The last international test results were released in December. Our students ranked about average, and our leading policymakers treated the results as a national scandal. But here is a curious fact: low-poverty U.S. schools (where fewer than 10% of the students were poor) had scores that were higher than those of the top nations in the world. In schools where as many as 25% of the students were poor, the scores were equal to those of Finland, Japan and Korea. As the poverty rate of the schools rose, the schools’ performance declined.

An objective observer would conclude that the problem in this society has to do with our shamefully high rates of child poverty, the highest in the developed world. At least 20% of U.S. children live in poverty. Among black children, the poverty rate is 35%.

Reformers like to say — as they did in the film “Waiting for ‘Superman’” — that we spend too much and that poverty doesn’t matter. They say that teacher effectiveness is all that matters. They claim that children who have three “great” or “effective” teachers in a row will close the achievement gap between the races. They say that experience doesn’t matter. They believe that charter schools, staffed by tireless teachers, can close the gap in test scores.

Unfortunately, research does not support any of their claims.

Take the matter of charter schools. The definitive national study of charters was conducted by Stanford University economist Margaret Raymond and financed by the pro-charter Walton Family Foundation and the Dell Foundation. After surveying half the nation’s 5,000 charter schools, the study concluded that only 17% got better test results than a demographically similar traditional public school; 37% got worse results, and the remaining 46% were no different from the matched public school. An eight-state study by the Rand Corporation found no differences in results between charter and regular public schools. On federal tests, students in charter schools and regular public schools perform about the same.

The overwhelming majority of charter schools are non-union. They can hire and fire teachers at will, and teacher attrition at charter schools is higher than in regular public schools. Many studies have shown that charters have a disproportionately small number of students with disabilities or students who don’t speak English. Yet, despite these structural advantages, they don’t get better results. Furthermore, right-to-work states where unions are weak or non-existent don’t lead the nation in academic achievement; most are middling or at the bottom on federal tests. Brill simply refuses to acknowledge these inconvenient facts because the charter movement is a central part of the “reform” claims.

Research provides no support for Brill’s belief that the teacher is the ultimate determinant of student success or failure. Economists overwhelmingly agree that families, and especially family income, have a larger impact on student academic performance than teachers. Typically, economists estimate that teachers account for 10-15% of student performance; non-school factors influence about 60%.

And what about the reformers’ claim that three great teachers in a row close the achievement gap? It is a sound bite, not an actionable policy proposal. The reformers can’t point to a single school or district that has actually made this happen.

The reform movement is already failing. Its remedies don’t work. It ignores poverty, which is the root cause of poor academic performance.

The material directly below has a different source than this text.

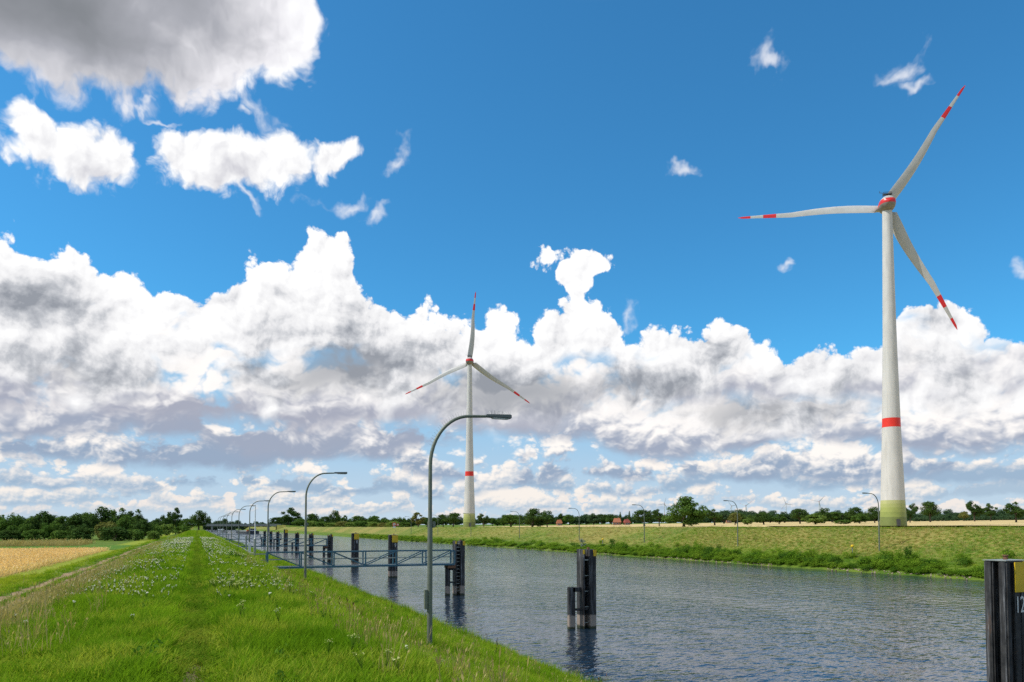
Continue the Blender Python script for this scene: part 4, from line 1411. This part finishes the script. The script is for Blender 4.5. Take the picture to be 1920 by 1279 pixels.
# ------------------------------------------------------------------ plants too many to count: instanced
def geo_instancer(name, col):
    ng = bpy.data.node_groups.new(name, 'GeometryNodeTree')
    ng.interface.new_socket('Geometry', in_out='INPUT', socket_type='NodeSocketGeometry')
    ng.interface.new_socket('Geometry', in_out='OUTPUT', socket_type='NodeSocketGeometry')
    N, L = ng.nodes, ng.links
    gi, go = N.new('NodeGroupInput'), N.new('NodeGroupOutput')
    ci = N.new('GeometryNodeCollectionInfo')
    ci.inputs['Collection'].default_value = col
    ci.inputs['Separate Children'].default_value = True
    ci.inputs['Reset Children'].default_value = True
    ip = N.new('GeometryNodeInstanceOnPoints')
    ip.inputs['Pick Instance'].default_value = True
    def attr(nm, t):
        a = N.new('GeometryNodeInputNamedAttribute')
        a.data_type = t
        a.inputs['Name'].default_value = nm
        return next(o for o in a.outputs if o.enabled and o.name == 'Attribute')
    er = N.new('FunctionNodeEulerToRotation')
    L.new(attr('rt', 'FLOAT_VECTOR'), er.inputs[0])
    L.new(er.outputs[0], ip.inputs['Rotation'])
    L.new(attr('sc', 'FLOAT_VECTOR'), ip.inputs['Scale'])
    L.new(attr('ix', 'INT'), ip.inputs['Instance Index'])
    L.new(gi.outputs[0], ip.inputs['Points'])
    L.new(ci.outputs[0], ip.inputs['Instance'])
    L.new(ip.outputs[0], go.inputs[0])
    return ng

def scatter(name, label, cat, points, protos, kind='stuff'):
    """points: (position, scale xyz, rotation, index)"""
    col = bpy.data.collections.new(name + '_sources')
    for k, me in enumerate(protos):
        col.objects.link(bpy.data.objects.new('%s_source_%02d' % (name, k), me))
    me = bpy.data.meshes.new(name)
    me.from_pydata([p[0] for p in points], [], [])
    a = me.attributes.new('sc', 'FLOAT_VECTOR', 'POINT'); a.data.foreach_set('vector', [c for p in points for c in p[1]])
    a = me.attributes.new('rt', 'FLOAT_VECTOR', 'POINT'); a.data.foreach_set('vector', [c for p in points for c in p[2]])
    a = me.attributes.new('ix', 'INT', 'POINT'); a.data.foreach_set('value', [p[3] for p in points])
    o = obj(name, me)
    md = o.modifiers.new('instances', 'NODES')
    md.node_group = geo_instancer(name, col)
    return tag(o, label, cat, None, kind)

CW, SW = math.cos(YAW), math.sin(YAW)
def project(x, y, z):
    cx, cd = x * CW - y * SW, x * SW + y * CW
    if cd < 0.5:
        return -9999, 0, cd
    return CX + FPX * cx / cd, 988 - FPX * (z - EYE) / cd, cd

def visible(x, y, z, m=160):
    px, py, d = project(x, y, z)
    return d > 1 and -m < px < 1920 + m and py < 1279 + m * 1.3, d

def tuft(seed, n, rad, h, w, lean=0.5, mat=None, seeds=0.0):
    rnd = random.Random(seed)
    vs, fs = [], []
    for _ in range(n):
        a, q = rnd.uniform(0, 6.283), rad * math.sqrt(rnd.random())
        b0 = Vector((math.cos(a) * q, math.sin(a) * q, -0.03))
        t = rnd.uniform(0, 6.283)
        d = Vector((math.cos(t), math.sin(t), 0)) * lean * rnd.uniform(0.2, 1.0)
        hh, ww = h * rnd.uniform(0.5, 1.1), w * rnd.uniform(0.7, 1.2)
        s = Vector((-d.y, d.x, 0)).normalized() if d.length > 1e-3 else Vector((1, 0, 0))
        s = (s + Vector((rnd.uniform(-.6, .6), rnd.uniform(-.6, .6), 0))).normalized()
        p1 = b0 + d * hh * 0.25 + Vector((0, 0, hh * 0.55))
        p2 = b0 + d * hh * 0.85 + Vector((0, 0, hh * rnd.uniform(0.82, 1.0)))
        i = len(vs)
        if rnd.random() < seeds:      # a stalk with a seed head
            vs += [b0 - s * ww * .3, b0 + s * ww * .3, p2 - s * ww * .3, p2 + s * ww * .3]
            fs += [(i, i + 1, i + 3, i + 2)]
            e = p2 + (p2 - p1).normalized() * hh * 0.16
            mid = (p2 + e) / 2
            i = len(vs)
            vs += [p2, mid + s * ww * 1.5, e, mid - s * ww * 1.5]
            fs += [(i, i + 1, i + 2, i + 3)]
        else:
            vs += [b0 - s * ww * .5, b0 + s * ww * .5, p1 - s * ww * .42, p1 + s * ww * .42, p2]
            fs += [(i, i + 1, i + 3, i + 2), (i + 2, i + 3, i + 4)]
    return poly_mesh('tuft', vs, fs, mat)

GRASS = foliage('meadow_grass', (0.085, 0.205, 0.007), (0.190, 0.325, 0.015), (0.310, 0.385, 0.040), 0.42, 0.24, grass_zones)
STRAW = foliage('dry_grass_stalks', (0.29, 0.235, 0.075), (0.46, 0.385, 0.165), None, 0.3, 0.5)
WHEAT = foliage('wheat_ears', (0.60, 0.43, 0.18), (0.80, 0.60, 0.29), None, 0.3, 0.3)
PETAL = foliage('white_petals', (0.84, 0.84, 0.78), (0.95, 0.94, 0.90), None, 0.4, 1.0)
PALE = foliage('pale_yellow_petals', (0.42, 0.46, 0.16), (0.60, 0.62, 0.28), None, 0.25, 1.0)
STEM = foliage('green_stems', (0.10, 0.20, 0.02), (0.16, 0.26, 0.03), None, 0.2, 1.0)

from mathutils import noise as mnoise
def nz(x, y, s, off=0.0):
    return 0.5 + 0.5 * mnoise.noise(Vector((x * s + off, y * s - off, off * 0.37)))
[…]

If we are serious about improving education, we would work to improve both schools and society. We would invest in the recruitment and preparation of career teachers and make sure that every child has a curriculum that includes the arts, history, civics, foreign languages and other subjects. We would also invest in prenatal care so that every child is born healthy and invest in high-quality early childhood education, so that children arrive in school ready to learn. We would stop the budget cutting that is now increasing class sizes and reducing needed services to children.

Unfortunately, such research-based strategies are not part of today’s reform movement, which is why it will most assuredly end up in the dustbin of history, like so many others.